- _Given information_
○ ○ ○

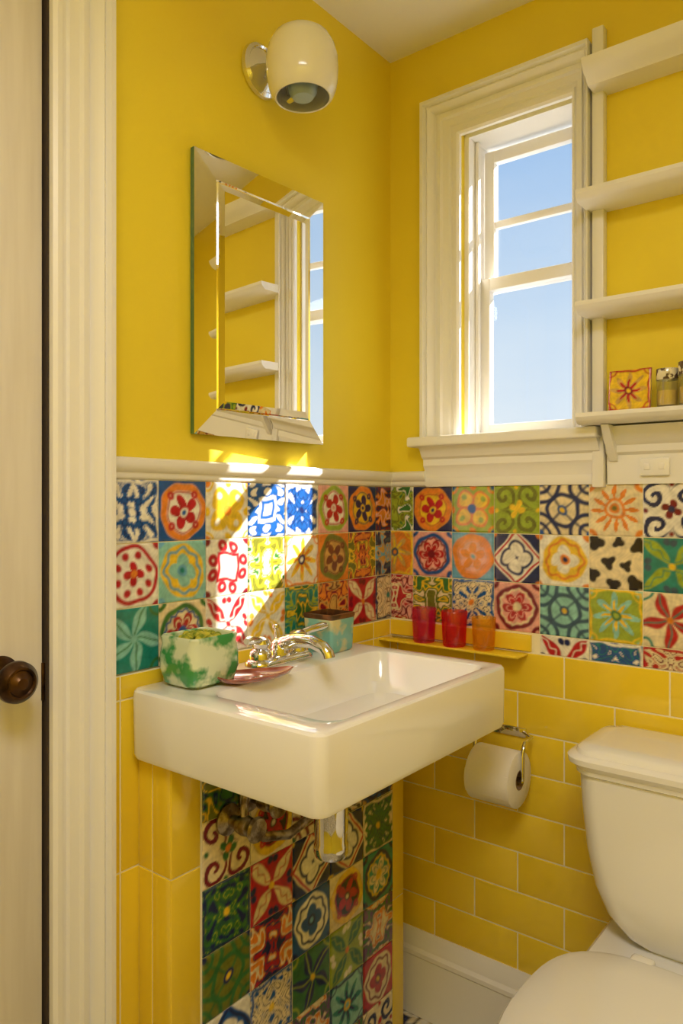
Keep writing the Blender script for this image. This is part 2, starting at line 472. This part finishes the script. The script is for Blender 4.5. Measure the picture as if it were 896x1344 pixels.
# ------------------------------------------------------------ trims
prof = [(0, 0), (0, .006), (.004, .010), (.012, .010), (.016, .016), (.026, .020), (.034, .020), (.038, .012), (.038, 0)]
b = B('trim_1')
b.sweep([(-.853, ZT), (0, ZT)], [(0, 1), (0, 1)], prof, lambda a, c, h: (h, a, c), TRIM)
b.sweep([(0, ZT), (.112, ZT)], [(0, 1), (0, 1)], prof, lambda a, c, h: (a, -h, c), TRIM)
b.done(50)
prof = [(0, 0), (0, .016), (.145, .016), (.150, .020), (.160, .020), (.168, .014), (.185, .012), (.20, .006), (.208, .004), (.208, 0)]
b = B('baseboard_far')
b.sweep([(.012, 0), (RX, 0)], [(0, 1), (0, 1)], prof, lambda a, c, h: (a, -.0105 - h, c), TRIM)
b.done(30)
cas = [(0, 0), (0, .010), (.006, .014), (.014, .014), (.018, .008), (.024, .008), (.028, .012), (.044, .014), (.048, .020), (.055, .020), (.059, .013), (.064, .013), (.068, .022), (.078, .030), (.084, .026), (.088, .036), (.096, .036), (.096, 0)]
b = B('trim_2')
b.sweep([(wx0, wz0), (wx0, wz1 - .01), (wx1, wz1 - .01), (wx1, wz0)], [(-1, 0), (-1, 1), (.45, 1), (.45, 0)], cas, lambda a, c, h: (a, -h, c), TRIM)
b.box((.085, -.056, 1.403), (.552, .05, 1.427), TRIM, .005, 3)
pa = [(0, 0), (0, .012), (.02, .014), (.03, .02), (.045, .02), (.05, .028), (.066, .036), (.074, .044), (.078, .044), (.078, 0)]
b.sweep([(.112, 1.328), (.548, 1.328)], [(0, 1), (0, 1)], pa, lambda a, c, h: (a, -h, c), TRIM)
b.box((.112, -.012, 1.306), (.552, 0, 1.33), TRIM, .003)
b.done(30)
# window sash
b = B('window_1')
b.box((wx0, .015, wz0), (wx0 + .012, T, wz1), TRIM); b.box((wx1 - .006, .015, wz0), (wx1, T, wz1), TRIM)
b.box((wx0 + .012, .015, wz1 - .012), (wx1 - .006, T, wz1), TRIM); b.box((wx0 + .012, .051, wz0), (wx1 - .006, T, wz0 + .006), TRIM)
b.box((wx0 + .0125, .045, wz0 + .003), (wx0 + .022, .058, wz1 - .013), TRIM, .002)
sx0, sx1 = wx0 + .0165, wx1 - .0065
def sash(z0, z1, y0, y1, bars, st=.026, st2=.012):
    b.box((sx0, y0, z0), (sx0 + st, y1, z1), TRIM, .002); b.box((sx1 - st2, y0, z0), (sx1, y1, z1), TRIM, .002)
    i0, i1 = sx0 + st - .0015, sx1 - st2 + .0015
    b.box((i0, y0 + .001, z1 - .03), (i1, y1 - .001, z1 - .0005), TRIM, .002); b.box((i0, y0 + .001, z0 + .0005), (i1, y1 - .001, z0 + .026), TRIM, .002)
    for zb in bars: b.box((i0, y0 + .004, zb - .009), (i1, y1 - .004, zb + .009), TRIM, .002)
    ym = (y0 + y1) / 2
    b.add([(i0, ym, z0 + .02), (i1, ym, z0 + .02), (i1, ym, z1 - .02), (i0, ym, z1 - .02)], [[0, 1, 2, 3]], GLASS)
sash(1.785, 2.135, .087, .110, [1.952])
sash(1.432, 1.815, .063, .0860, [])
b.done(30)

# door casing, jamb, door
b = B('trim_3')
cd = [(w, h * 1.1) for w, h in cas]
b.sweep([(dy1, 0), (dy1, dz), (dy0, dz), (dy0, 0)], [(1, 0), (1, 1), (-1, 1), (-1, 0)], cd, lambda a, c, h: (h, a, c), TRIM)
b.box((-.12, dy1 - .004, 0), (.0, dy1, dz), DARK); b.box((-.12, dy0, 0), (.0, dy0 + .004, dz), DARK)
b.done(30)
b = B('door_1')
b.box((-.05, dy0 + .006, .005), (-.008, dy1 - .007, dz - .004), DOORP, .002)
for z0, z1 in ((.2, .85), (1.1, 1.95)):
    for (A0, A1, B0, B1) in ((dy0 + .12, dy1 - .14, z0, z0 + .012), (dy0 + .12, dy1 - .14, z1 - .012, z1), (dy0 + .12, dy0 + .132, z0, z1), (dy1 - .152, dy1 - .14, z0, z1)):
        b.box((-.009, A0, B0), (-.001, A1, B1), DOORP, .003)
kc = (0, -1.028, 1.005)
b.lathe([(.0, -.009), (.031, -.009), (.032, -.005), (.028, -.001), (.018, .003), (.011, .006), (.010, .022), (.014, .027), (.026, .033), (.031, .043), (.030, .052), (.023, .060), (.020, .0605), (.018, .058), (.012, .060), (.008, .0635), (.0, .064)], kc, BRONZE, 'X', 48)
b.box((-.012, dy1 - .009, .955), (-.0055, dy1 - .001, 1.015), BRONZE, .001)
b.done(35)

# ------------------------------------------------------------ mirror (hung very slightly turned towards the room)
b = B('beveled_wall_mirror')
y0, y1, z0, z1 = -.666, -.312, 1.396, 1.933
def rc(ins, x):
    return [(x + .055 * (y - y0), y, z) for y, z in ((y0 + ins, z0 + ins), (y1 - ins, z0 + ins), (y1 - ins, z1 - ins), (y0 + ins, z1 - ins))]
bk = [(.004, y0, z0), (.004, y1, z0), (.004, y1, z1), (.004, y0, z1)]
b.loft([bk, rc(0, .014)], MEDGE, True, False)
b.loft([rc(0, .014), rc(.048, .0195)], MIRROR, False, False)
b.loft([rc(.048, .0195), rc(.0505, .0175), rc(.053, .0195)], MIRROR, False, False)
b.loft([rc(.053, .0195), rc(.066, .0225)], MIRROR, False, False)
b.loft([rc(.066, .0225), rc(.0661, .0225)], MIRROR, False, True)
b.done(1)

# ------------------------------------------------------------ sconce
b = B('wall_sconce')
b.lathe([(0, 0), (.052, 0), (.055, .004), (.053, .012), (.046, .017), (.043, .014), (.036, .018), (.022, .026), (.014, .03), (.0, .031)], (0, -.479, 2.160), CHROME, 'X', 48)
b.tube([(.02, -.479, 2.160), (.045, -.479, 2.148), (.06, -.479, 2.118), (.07, -.479, 2.085), (.085, -.479, 2.075), (.118, -.479, 2.08)], .008, CHROME)
M = Matrix.Rotation(math.radians(-2), 3, 'Y')
gp = [(.0, .080), (.02, .0785), (.040, .073), (.056, .061), (.066, .043), (.071, .022), (.0715, .0), (.070, -.022), (.066, -.040), (.060, -.053), (.055, -.058), (.052, -.057), (.058, -.047), (.066, -.025), (.068, .0), (.067, .02), (.062, .040), (.052, .057), (.036, .069), (.018, .075), (.0, .076)]
b.lathe(gp, (.118, -.479, 2.124), OPAL, 'Z', 56, M)
b.lathe([(0, -.060), (.02, -.058), (.028, -.046), (.03, -.03), (.024, -.012), (.016, .0), (.015, .03), (0, .03)], (.118, -.479, 2.124), BULB, 'Z', 32, M)
b.done()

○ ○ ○

Repeat the material above word for word and skip every image in it.

- _Full answer_
Keep writing the Blender script for this image. This is part 2, starting at line 472. This part finishes the script. The script is for Blender 4.5. Measure the picture as if it were 896x1344 pixels.
# ------------------------------------------------------------ trims
prof = [(0, 0), (0, .006), (.004, .010), (.012, .010), (.016, .016), (.026, .020), (.034, .020), (.038, .012), (.038, 0)]
b = B('trim_1')
b.sweep([(-.853, ZT), (0, ZT)], [(0, 1), (0, 1)], prof, lambda a, c, h: (h, a, c), TRIM)
b.sweep([(0, ZT), (.112, ZT)], [(0, 1), (0, 1)], prof, lambda a, c, h: (a, -h, c), TRIM)
b.done(50)
prof = [(0, 0), (0, .016), (.145, .016), (.150, .020), (.160, .020), (.168, .014), (.185, .012), (.20, .006), (.208, .004), (.208, 0)]
b = B('baseboard_far')
b.sweep([(.012, 0), (RX, 0)], [(0, 1), (0, 1)], prof, lambda a, c, h: (a, -.0105 - h, c), TRIM)
b.done(30)
cas = [(0, 0), (0, .010), (.006, .014), (.014, .014), (.018, .008), (.024, .008), (.028, .012), (.044, .014), (.048, .020), (.055, .020), (.059, .013), (.064, .013), (.068, .022), (.078, .030), (.084, .026), (.088, .036), (.096, .036), (.096, 0)]
b = B('trim_2')
b.sweep([(wx0, wz0), (wx0, wz1 - .01), (wx1, wz1 - .01), (wx1, wz0)], [(-1, 0), (-1, 1), (.45, 1), (.45, 0)], cas, lambda a, c, h: (a, -h, c), TRIM)
b.box((.085, -.056, 1.403), (.552, .05, 1.427), TRIM, .005, 3)
pa = [(0, 0), (0, .012), (.02, .014), (.03, .02), (.045, .02), (.05, .028), (.066, .036), (.074, .044), (.078, .044), (.078, 0)]
b.sweep([(.112, 1.328), (.548, 1.328)], [(0, 1), (0, 1)], pa, lambda a, c, h: (a, -h, c), TRIM)
b.box((.112, -.012, 1.306), (.552, 0, 1.33), TRIM, .003)
b.done(30)
# window sash
b = B('window_1')
b.box((wx0, .015, wz0), (wx0 + .012, T, wz1), TRIM); b.box((wx1 - .006, .015, wz0), (wx1, T, wz1), TRIM)
b.box((wx0 + .012, .015, wz1 - .012), (wx1 - .006, T, wz1), TRIM); b.box((wx0 + .012, .051, wz0), (wx1 - .006, T, wz0 + .006), TRIM)
b.box((wx0 + .0125, .045, wz0 + .003), (wx0 + .022, .058, wz1 - .013), TRIM, .002)
sx0, sx1 = wx0 + .0165, wx1 - .0065
def sash(z0, z1, y0, y1, bars, st=.026, st2=.012):
    b.box((sx0, y0, z0), (sx0 + st, y1, z1), TRIM, .002); b.box((sx1 - st2, y0, z0), (sx1, y1, z1), TRIM, .002)
    i0, i1 = sx0 + st - .0015, sx1 - st2 + .0015
    b.box((i0, y0 + .001, z1 - .03), (i1, y1 - .001, z1 - .0005), TRIM, .002); b.box((i0, y0 + .001, z0 + .0005), (i1, y1 - .001, z0 + .026), TRIM, .002)
    for zb in bars: b.box((i0, y0 + .004, zb - .009), (i1, y1 - .004, zb + .009), TRIM, .002)
    ym = (y0 + y1) / 2
    b.add([(i0, ym, z0 + .02), (i1, ym, z0 + .02), (i1, ym, z1 - .02), (i0, ym, z1 - .02)], [[0, 1, 2, 3]], GLASS)
sash(1.785, 2.135, .087, .110, [1.952])
sash(1.432, 1.815, .063, .0860, [])
b.done(30)

# door casing, jamb, door
b = B('trim_3')
cd = [(w, h * 1.1) for w, h in cas]
b.sweep([(dy1, 0), (dy1, dz), (dy0, dz), (dy0, 0)], [(1, 0), (1, 1), (-1, 1), (-1, 0)], cd, lambda a, c, h: (h, a, c), TRIM)
b.box((-.12, dy1 - .004, 0), (.0, dy1, dz), DARK); b.box((-.12, dy0, 0), (.0, dy0 + .004, dz), DARK)
b.done(30)
b = B('door_1')
b.box((-.05, dy0 + .006, .005), (-.008, dy1 - .007, dz - .004), DOORP, .002)
for z0, z1 in ((.2, .85), (1.1, 1.95)):
    for (A0, A1, B0, B1) in ((dy0 + .12, dy1 - .14, z0, z0 + .012), (dy0 + .12, dy1 - .14, z1 - .012, z1), (dy0 + .12, dy0 + .132, z0, z1), (dy1 - .152, dy1 - .14, z0, z1)):
        b.box((-.009, A0, B0), (-.001, A1, B1), DOORP, .003)
kc = (0, -1.028, 1.005)
b.lathe([(.0, -.009), (.031, -.009), (.032, -.005), (.028, -.001), (.018, .003), (.011, .006), (.010, .022), (.014, .027), (.026, .033), (.031, .043), (.030, .052), (.023, .060), (.020, .0605), (.018, .058), (.012, .060), (.008, .0635), (.0, .064)], kc, BRONZE, 'X', 48)
b.box((-.012, dy1 - .009, .955), (-.0055, dy1 - .001, 1.015), BRONZE, .001)
b.done(35)

# ------------------------------------------------------------ mirror (hung very slightly turned towards the room)
b = B('beveled_wall_mirror')
y0, y1, z0, z1 = -.666, -.312, 1.396, 1.933
def rc(ins, x):
    return [(x + .055 * (y - y0), y, z) for y, z in ((y0 + ins, z0 + ins), (y1 - ins, z0 + ins), (y1 - ins, z1 - ins), (y0 + ins, z1 - ins))]
bk = [(.004, y0, z0), (.004, y1, z0), (.004, y1, z1), (.004, y0, z1)]
b.loft([bk, rc(0, .014)], MEDGE, True, False)
b.loft([rc(0, .014), rc(.048, .0195)], MIRROR, False, False)
b.loft([rc(.048, .0195), rc(.0505, .0175), rc(.053, .0195)], MIRROR, False, False)
b.loft([rc(.053, .0195), rc(.066, .0225)], MIRROR, False, False)
b.loft([rc(.066, .0225), rc(.0661, .0225)], MIRROR, False, True)
b.done(1)

# ------------------------------------------------------------ sconce
b = B('wall_sconce')
b.lathe([(0, 0), (.052, 0), (.055, .004), (.053, .012), (.046, .017), (.043, .014), (.036, .018), (.022, .026), (.014, .03), (.0, .031)], (0, -.479, 2.160), CHROME, 'X', 48)
b.tube([(.02, -.479, 2.160), (.045, -.479, 2.148), (.06, -.479, 2.118), (.07, -.479, 2.085), (.085, -.479, 2.075), (.118, -.479, 2.08)], .008, CHROME)
M = Matrix.Rotation(math.radians(-2), 3, 'Y')
gp = [(.0, .080), (.02, .0785), (.040, .073), (.056, .061), (.066, .043), (.071, .022), (.0715, .0), (.070, -.022), (.066, -.040), (.060, -.053), (.055, -.058), (.052, -.057), (.058, -.047), (.066, -.025), (.068, .0), (.067, .02), (.062, .040), (.052, .057), (.036, .069), (.018, .075), (.0, .076)]
b.lathe(gp, (.118, -.479, 2.124), OPAL, 'Z', 56, M)
b.lathe([(0, -.060), (.02, -.058), (.028, -.046), (.03, -.03), (.024, -.012), (.016, .0), (.015, .03), (0, .03)], (.118, -.479, 2.124), BULB, 'Z', 32, M)
b.done()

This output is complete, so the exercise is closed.